Huta Samokleska was once a small self-sufficent Lemko village in the Carpathian Mountains of southeastern Poland that no longer exists today. The village was founded in the second half of the 1700's and was home to a mostly Lemko population for almost 200 years until the Communist government destroyed it in 1946 as part of their forced deportation of Lemkos to Ukraine. Huta, as it was sometimes referred to in the records and still is today by former residents and their descendants, was located in a deep mountain forest in the Lemkovyna region of Poland approximately ten miles from Poland's border in the Carpathians-- with Slovakia to the south.
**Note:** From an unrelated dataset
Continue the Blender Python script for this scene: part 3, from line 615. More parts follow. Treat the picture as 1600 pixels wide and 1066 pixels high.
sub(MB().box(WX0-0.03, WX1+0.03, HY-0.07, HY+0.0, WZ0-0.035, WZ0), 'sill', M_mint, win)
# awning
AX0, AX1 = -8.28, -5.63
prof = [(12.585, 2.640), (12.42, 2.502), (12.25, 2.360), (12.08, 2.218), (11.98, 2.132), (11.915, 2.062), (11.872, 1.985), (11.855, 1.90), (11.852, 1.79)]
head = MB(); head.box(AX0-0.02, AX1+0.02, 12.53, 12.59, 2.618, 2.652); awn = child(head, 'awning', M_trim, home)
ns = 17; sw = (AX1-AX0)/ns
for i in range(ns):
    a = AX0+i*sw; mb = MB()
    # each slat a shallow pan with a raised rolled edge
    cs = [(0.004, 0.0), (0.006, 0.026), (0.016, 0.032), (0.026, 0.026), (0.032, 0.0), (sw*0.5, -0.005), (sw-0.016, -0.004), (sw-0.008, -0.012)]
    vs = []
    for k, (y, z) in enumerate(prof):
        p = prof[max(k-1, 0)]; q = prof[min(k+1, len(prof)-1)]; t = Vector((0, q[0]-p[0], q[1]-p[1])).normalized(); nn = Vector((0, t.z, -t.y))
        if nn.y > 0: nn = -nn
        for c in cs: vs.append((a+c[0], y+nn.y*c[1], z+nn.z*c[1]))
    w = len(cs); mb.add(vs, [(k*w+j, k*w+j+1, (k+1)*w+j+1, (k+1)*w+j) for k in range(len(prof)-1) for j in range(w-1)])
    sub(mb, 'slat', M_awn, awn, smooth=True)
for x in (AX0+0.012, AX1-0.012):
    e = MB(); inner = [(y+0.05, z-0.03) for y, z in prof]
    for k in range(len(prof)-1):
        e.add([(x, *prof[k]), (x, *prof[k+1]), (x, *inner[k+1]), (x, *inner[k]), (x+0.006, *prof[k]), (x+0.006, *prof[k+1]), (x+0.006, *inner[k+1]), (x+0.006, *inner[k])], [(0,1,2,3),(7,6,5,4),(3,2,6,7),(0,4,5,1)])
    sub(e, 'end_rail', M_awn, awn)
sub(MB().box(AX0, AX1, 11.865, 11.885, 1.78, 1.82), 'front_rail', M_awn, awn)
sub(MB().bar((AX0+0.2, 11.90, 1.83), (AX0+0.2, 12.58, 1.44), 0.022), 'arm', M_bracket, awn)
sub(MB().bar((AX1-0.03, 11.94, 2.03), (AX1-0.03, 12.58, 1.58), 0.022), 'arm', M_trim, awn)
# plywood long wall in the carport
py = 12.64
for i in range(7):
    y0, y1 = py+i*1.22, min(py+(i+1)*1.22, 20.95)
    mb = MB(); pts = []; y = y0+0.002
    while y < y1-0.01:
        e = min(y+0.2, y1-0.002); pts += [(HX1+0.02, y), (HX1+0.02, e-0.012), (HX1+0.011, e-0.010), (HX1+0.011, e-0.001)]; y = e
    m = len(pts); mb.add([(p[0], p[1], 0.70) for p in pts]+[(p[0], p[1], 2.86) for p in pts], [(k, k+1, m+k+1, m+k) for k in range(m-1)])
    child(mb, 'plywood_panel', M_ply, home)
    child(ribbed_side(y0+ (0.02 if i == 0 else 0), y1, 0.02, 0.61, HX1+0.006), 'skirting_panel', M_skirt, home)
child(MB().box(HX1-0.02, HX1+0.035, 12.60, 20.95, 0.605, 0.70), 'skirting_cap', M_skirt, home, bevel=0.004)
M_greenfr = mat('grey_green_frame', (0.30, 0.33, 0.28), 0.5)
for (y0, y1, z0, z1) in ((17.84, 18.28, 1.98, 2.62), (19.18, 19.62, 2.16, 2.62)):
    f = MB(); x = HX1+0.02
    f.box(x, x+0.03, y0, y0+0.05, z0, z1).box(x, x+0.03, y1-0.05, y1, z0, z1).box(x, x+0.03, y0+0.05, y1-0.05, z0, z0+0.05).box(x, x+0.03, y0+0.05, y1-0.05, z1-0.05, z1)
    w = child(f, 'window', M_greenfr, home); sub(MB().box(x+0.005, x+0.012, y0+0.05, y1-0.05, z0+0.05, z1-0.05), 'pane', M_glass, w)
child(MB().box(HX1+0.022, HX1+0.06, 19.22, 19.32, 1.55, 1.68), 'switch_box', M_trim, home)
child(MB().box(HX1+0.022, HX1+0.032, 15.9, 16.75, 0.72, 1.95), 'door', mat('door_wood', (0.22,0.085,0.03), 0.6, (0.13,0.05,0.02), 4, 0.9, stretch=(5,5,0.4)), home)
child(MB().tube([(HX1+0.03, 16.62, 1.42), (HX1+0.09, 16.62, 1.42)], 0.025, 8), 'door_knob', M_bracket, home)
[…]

Today the area of the village and a vast region of the surrounding mountain forest are included in Margurski National Park, one of Poland's largest national parks. The park was established in 1995 to preserve and protect the original natural beauty and wild life of these mountain areas where our ancestors once lived. Just two or three miles to the north and west of the former village location, outside the national park and in the broad valley adjacent to the base of the mountains, lie numerous other former Lemko villages that have survived time and Lemko deportations. Included among them are the other cluster villages described in this website: Folusz, Wola Cieklinska, Klopotnica and Pielgrzymka.
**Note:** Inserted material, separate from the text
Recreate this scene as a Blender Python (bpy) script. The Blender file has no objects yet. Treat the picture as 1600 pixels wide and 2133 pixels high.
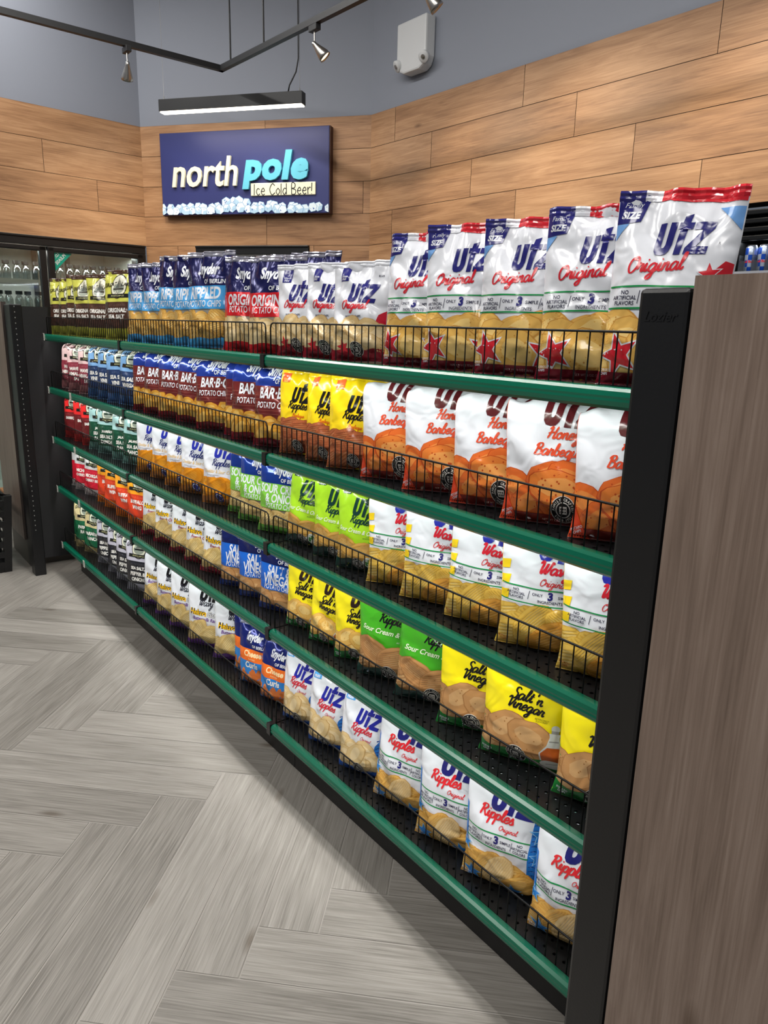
import bpy, bmesh, math, random
import numpy as np
from mathutils import Vector, Matrix, geometry
random.seed(7)
sc = bpy.context.scene
COL = sc.collection
PI = math.pi

# ------------------------------------------------------------------ camera, world, exposure
cam_d = bpy.data.cameras.new('camera'); cam = bpy.data.objects.new('camera', cam_d); COL.objects.link(cam)
cam_d.sensor_fit = 'VERTICAL'; cam_d.sensor_height = 36.0; cam_d.lens = 1528.4 / 2133 * 36.0
cam_d.clip_start = 0.02; cam_d.clip_end = 60
yaw, pitch, roll = (math.radians(a) for a in (52.1125, 14.3011, 1.3726))
fwd = Vector((-math.sin(yaw)*math.cos(pitch), math.cos(yaw)*math.cos(pitch), -math.sin(pitch)))
rt = Vector((math.cos(yaw), math.sin(yaw), 0)); up = rt.cross(fwd)
r2 = rt*math.cos(roll) + up*math.sin(roll); u2 = up*math.cos(roll) - rt*math.sin(roll)
cam.matrix_world = Matrix(((r2.x, u2.x, -fwd.x, 4.327), (r2.y, u2.y, -fwd.y, -1.0257), (r2.z, u2.z, -fwd.z, 1.449), (0, 0, 0, 1)))
sc.camera = cam
w = bpy.data.worlds.new('store_air'); sc.world = w; w.use_nodes = True
w.node_tree.nodes['Background'].inputs[0].default_value = (0.80, 0.87, 1.0, 1)
w.node_tree.nodes['Background'].inputs[1].default_value = 0.15
sc.view_settings.view_transform = 'Standard'; sc.view_settings.look = 'None'
sc.view_settings.exposure = 0.0; sc.view_settings.gamma = 1.0; sc.view_settings.use_curve_mapping = False
sc.cycles.use_denoising = True
sc.cycles.max_bounces = 6; sc.cycles.diffuse_bounces = 3; sc.cycles.glossy_bounces = 3
sc.cycles.transparent_max_bounces = 12; sc.cycles.sample_clamp_indirect = 4.0

LED_POWER = 1.25          # watts per shelf light
def area(name, loc, rot, sx, sy, power, col, spread=180, parent=None):
    l = bpy.data.lights.new(name, 'AREA'); l.shape = 'RECTANGLE'; l.size = sx; l.size_y = sy
    l.energy = power; l.color = col; l.spread = math.radians(spread)
    o = bpy.data.objects.new(name, l); COL.objects.link(o); o.location = loc; o.rotation_euler = rot
    if parent: o.parent = parent
    return o
# unseen ceiling lights, no fixtures: strip from the floor shadow, others added front fill
area('strip_lamp_light', (1.8, 0.07, 4.10), (0, 0, 0), 7.0, 0.03, 165, (1.0, 0.97, 0.93))
area('front_fill_light', (3.2, -2.6, 4.10), (0, 0, 0), 1.2, 1.2, 68, (1.0, 0.97, 0.92))
area('front_fill_light', (0.6, -2.6, 4.10), (0, 0, 0), 1.2, 1.2, 68, (1.0, 0.97, 0.92))
area('front_fill_light', (-1.8, -2.6, 4.10), (0, 0, 0), 1.2, 1.2, 62, (1.0, 0.97, 0.92))  # added to brighten the wood side of the left end unit
area('front_fill_light', (6.0, -2.6, 4.10), (0, 0, 0), 1.2, 1.2, 68, (1.0, 0.97, 0.92))

# ------------------------------------------------------------------ materials
MATS = {}
def new_mat(name):
    m = bpy.data.materials.new(name); m.use_nodes = True
    nt = m.node_tree; return m, nt, nt.nodes['Principled BSDF']
def S(c):   # sRGB 0-255 -> linear
    return tuple(((x/255)/12.92 if x/255 <= .04045 else (((x/255)+.055)/1.055)**2.4) for x in c) + (1,)
def flat(name, rgb, rough=.5, metal=0.0, emit=0, spec=.5, bump=0, bscale=200):
    if name in MATS: return MATS[name]
    m, nt, b = new_mat(name)
    b.inputs['Base Color'].default_value = S(rgb); b.inputs['Roughness'].default_value = rough
    b.inputs['Metallic'].default_value = metal; b.inputs['Specular IOR Level'].default_value = spec
    if emit:
        b.inputs['Emission Color'].default_value = S(rgb); b.inputs['Emission Strength'].default_value = emit
    if bump:
        n = nt.nodes.new('ShaderNodeTexNoise'); n.inputs['Scale'].default_value = bscale
        tc = nt.nodes.new('ShaderNodeTexCoord'); nt.links.new(tc.outputs['Object'], n.inputs['Vector'])
        bp = nt.nodes.new('ShaderNodeBump'); bp.inputs['Strength'].default_value = bump; bp.inputs['Distance'].default_value = .002
        nt.links.new(n.outputs['Fac'], bp.inputs['Height']); nt.links.new(bp.outputs['Normal'], b.inputs['Normal'])
    MATS[name] = m; return m
def film(rgb, metal=0.0, rough=.2):      # printed plastic film of the bags
    k = ('film', rgb, metal)
    if k in MATS: return MATS[k]
    m, nt, b = new_mat('printed_film'); N = nt.nodes.new; L = nt.links.new
    b.inputs['Base Color'].default_value = S(rgb); b.inputs['Roughness'].default_value = rough
    b.inputs['Metallic'].default_value = metal; b.inputs['Specular IOR Level'].default_value = .6
    tc = N('ShaderNodeTexCoord'); oi = N('ShaderNodeObjectInfo'); ad = N('ShaderNodeVectorMath'); ad.operation = 'ADD'
    sc_ = N('ShaderNodeMath'); sc_.operation = 'MULTIPLY'; sc_.inputs[1].default_value = 13.0
    L(oi.outputs['Random'], sc_.inputs[0]); L(tc.outputs['Object'], ad.inputs[0]); L(sc_.outputs[0], ad.inputs[1])
    n = N('ShaderNodeTexNoise'); n.noise_type = 'RIDGED_MULTIFRACTAL'
    n.inputs['Scale'].default_value = 8; n.inputs['Detail'].default_value = 1.5; n.inputs['Distortion'].default_value = .5
    L(ad.outputs[0], n.inputs['Vector'])
    n2 = N('ShaderNodeTexNoise'); n2.inputs['Scale'].default_value = 16; n2.inputs['Detail'].default_value = 1; n2.inputs['Distortion'].default_value = 1.2; L(ad.outputs[0], n2.inputs['Vector'])
    bp0 = N('ShaderNodeBump'); bp0.inputs['Strength'].default_value = .5; bp0.inputs['Distance'].default_value = .012; L(n2.outputs['Fac'], bp0.inputs['Height'])
    bp = N('ShaderNodeBump'); bp.inputs['Strength'].default_value = .7; bp.inputs['Distance'].default_value = .010; L(bp0.outputs['Normal'], bp.inputs['Normal'])
    L(n.outputs['Fac'], bp.inputs['Height']); L(bp.outputs['Normal'], b.inputs['Normal'])
    MATS[k] = m; return m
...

Huta was one of the smaller Lemko villages in the area and never had more than nineteen or twenty homes in its two centuries of existence. All that remains of the village today are ruins of the stone foundations of the homes, occasional stone-lined water wells and stone cold-cellars built into the hillsides. After the deportation, the local Communist government sold the homes in Huta to the remaining inhabitants of the valley below who used them for building-materials in the valley.
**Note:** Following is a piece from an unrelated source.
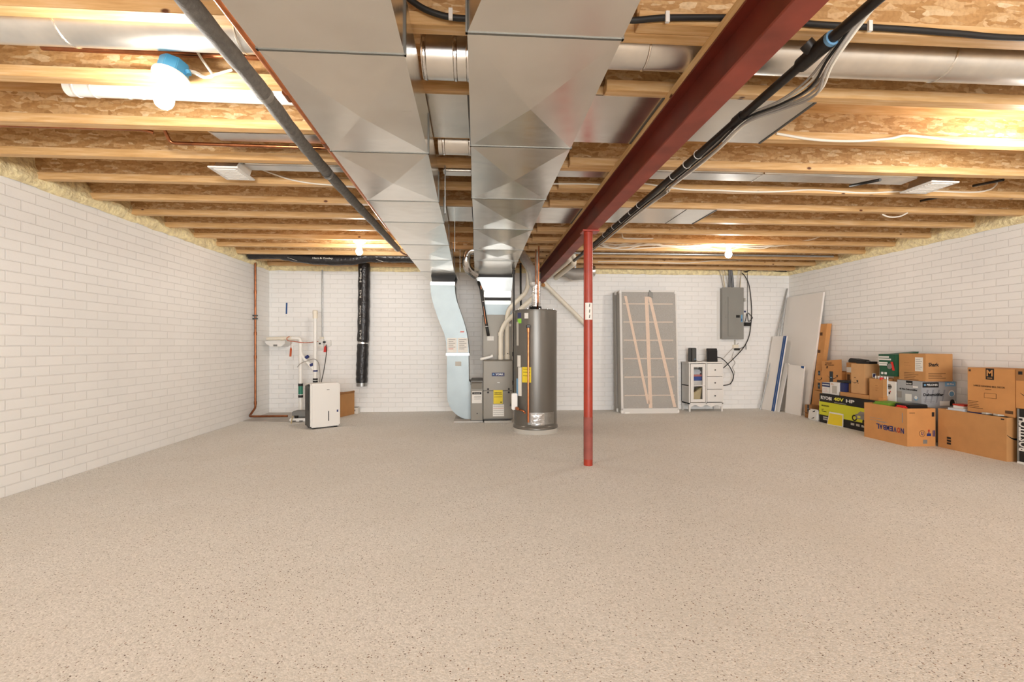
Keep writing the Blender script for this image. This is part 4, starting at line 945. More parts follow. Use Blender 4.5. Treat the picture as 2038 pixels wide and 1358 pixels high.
MB().box(3.70, 3.715, 7.921, 7.926, ch + .04, ch + .055).build('status_light', 'sticker_blue', t)
t = thing('router', 'square black router standing on the white cabinet at right', 'router', (4.03, 7.98, ch))
MB().hexa([(3.95, 7.95, ch), (4.13, 7.95, ch), (4.13, 8.0, ch), (3.95, 8.0, ch), (3.94, 7.955, ch + .235), (4.12, 7.955, ch + .235), (4.12, 7.995, ch + .235), (3.94, 7.995, ch + .235)]).build('case', 'black_plastic', t, .006)
MB().box(3.955, 4.118, 7.944, 7.952, ch + .03, ch + .2).build('glossy_face', 'print_black', t)
cable('thin brown wire lying on the cabinet between modem and router', [(3.74, 7.97, ch + .02), (3.79, 7.95, ch + .008), (3.84, 7.96, ch + .012), (3.9, 7.95, ch + .03), (3.95, 7.97, ch + .04)], .004, 'print_brown')
# electric panel and its wiring
t = thing('electric_panel', 'grey electric breaker panel mounted on the back wall', 'electric panel', (4.51, 8.15, 1.25))
p0, p1 = at(1437, 675.5, Y=8.1), at(1480.5, 572.5, Y=8.1)
MB().box(p0.x + .015, p1.x - .015, 8.11, 8.2, p0.z + .01, p1.z - .01).build('box', 'panel_grey', t)
MB().box(p0.x, p1.x, 8.10, 8.112, p0.z, p1.z).build('cover', 'panel_grey', t, .005)
e0, e1 = at(1448.5, 669, Y=8.1), at(1474, 591, Y=8.1)
dd = MB().box(e0.x, e1.x, 8.088, 8.10, e0.z, e1.z).build('door', 'panel_grey', t, .004)
q = at(1469, 630, Y=8.085); MB().box(q.x - .035, q.x + .03, 8.08, 8.089, q.z - .022, q.z + .022).build('latch', 'print_black', dd)
q = at(1476, 634, Y=8.098); MB().box(q.x - .012, q.x + .016, 8.096, 8.101, q.z - .065, q.z + .065).build('sticker', 'sticker_blue', t)
MB().box(q.x - .006, q.x + .004, 8.094, 8.097, q.z - .05, q.z - .005).build('print_area', 'print_blue', t)
for y in (602, 631): q = at(1445, y, Y=8.1); MB().box(q.x - .004, q.x + .004, 8.094, 8.1, q.z - .02, q.z + .02).build('hinge', 'panel_grey', t)
q = at(1482.5, 597, Y=8.12); MB().box(q.x - .012, q.x + .012, 8.12, 8.16, q.z - .03, q.z + .03).build('side_knockout', 'paper_grey', t)
solo('plaster_edge', MB().box(p0.x - .045, p0.x - .002, 8.188, 8.2, p0.z - .01, p1.z - .05), 'white_paint', 'rough white plaster strip along the left edge of the electric panel', 'plaster', bevel=.004)
pipe('plastic_conduit', 'left of two grey conduits entering the electric panel top', 'conduit', [A_(1451.5, 572, 8.15), A_(1452.5, 555, 8.15), A_(1451.5, 530, 8.13)], .020, 'conduit_grey', .05)
pipe('plastic_conduit', 'right of two grey conduits entering the electric panel top', 'conduit', [A_(1458.5, 572, 8.15), A_(1457.5, 555, 8.15), A_(1454, 532, 8.12)], .022, 'conduit_grey', .05)
for k, (xa, xb, xm, m) in enumerate(((1440, 1430, 1436, 'cable_grey'), (1441.5, 1437, 1437, 'cable_white'), (1442.5, 1441, 1440, 'beige_cloth'), (1444, 1439, 1441, 'cable_white'), (1449, 1441, 1446, 'cable_grey'), (1466, 1470, 1468, 'cable_white'), (1469, 1473, 1470, 'cable_white'), (1471, 1476, 1474, 'cable_grey'), (1473, 1477, 1474.5, 'beige_cloth'))):
    cable('wire fanning from the ceiling into the electric panel top, %s from the left' % ORD[k], [A_(xa, 573, 8.16), A_(xm, 553, 8.15), A_(xb, 534, 8.12)], .005, m, 5, 'wires above the electric panel')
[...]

The village site and its ruins today are largely overgrown and concealed by the plants and trees of the now 50-year-old forest that has encroached on its territory. On a hike through the area, though, one can still find broken pottery, a small millstone where the local miller must have lived, and old cherry trees, forsythia bushes, and barwinek (myrtle groundcover) that the former residents must have planted around their homes. All of that is now swallowed up in the forest, but what remains is a lasting reminder that people with a 200-year-old history once lived there. The most noteworthy of the village ruins, and still standing, is a small chapel dedicated to the Blessed Mother, that was built by the Kityk family in 1893. The chapel was restored by local volunteers in 2000 and the work described in a Krakow newspaper.

While the other villages in the valley to the north of the mountains were primarily farming villages that came into existence at a much earlier time, Huta was founded in the mountains by the nobles who owned the land for the purpose of making glass. Those nobles earlier had founded the village of Samokleski, which is also located in the valley, a short distance to the east of Pielgrzymka. Hence, the village name, Huta Samokleska, suggests that it was derived from the word huta which is Polish for factory or foundry, and Samokleski, the village of its founders. The glass-making ceased by the early 1800's but some vestiges of the glass furnaces still remain as low mounds of dirt and rocks, long since blended into the forest. Occasional small stone fragments with a glass-like coating can still be found nearby to attest to that history.

Historical records indicated that the first inhabitants of Huta were experienced Germanized-Czech glass workers. They were induced to migrate there by the work and offers of owning some of the forest land cleared to provide wood from making charcoal fuel for the glass furnaces.